Başa dönecek olursak, Kızılay Saldırısı, Ankara’da topyekûn seferberlik ve daha güçlü savaş isteyenleri güçlendirdi. Nitekim Cumhurbaşkanı Erdoğan terörle mücadele yasalarında daha büyük sertleşmenin işaretlerini verdi. Erdoğan’ın dedikleri uygulamaya girerse ‘terör’ kavramı yeniden tanımlanacak ve eline silahı almamış, şiddetle hiç işi olmamış kişiler dahi ‘terör suçu’ kapsamında hapsedilebilecek.
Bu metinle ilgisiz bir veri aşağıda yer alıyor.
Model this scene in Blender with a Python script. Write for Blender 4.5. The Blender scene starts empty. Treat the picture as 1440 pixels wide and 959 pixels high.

Bundan sonra ne mi olur? Devlet hatalarında ısrar edecek, teröristler ise devletin yaşamsal yanlışını istismara devam edecek. Yeni terör saldırıları muhtemel; doğudaki terör ve çatışma ortamının batıya kayması da uzak ihtimal değil. Kürt Sorunu geçmişte de vardı elbette, ama bu gidişle geçmişe rahmet okutacak büyüklükte bir Kürt Sorunu geliyor.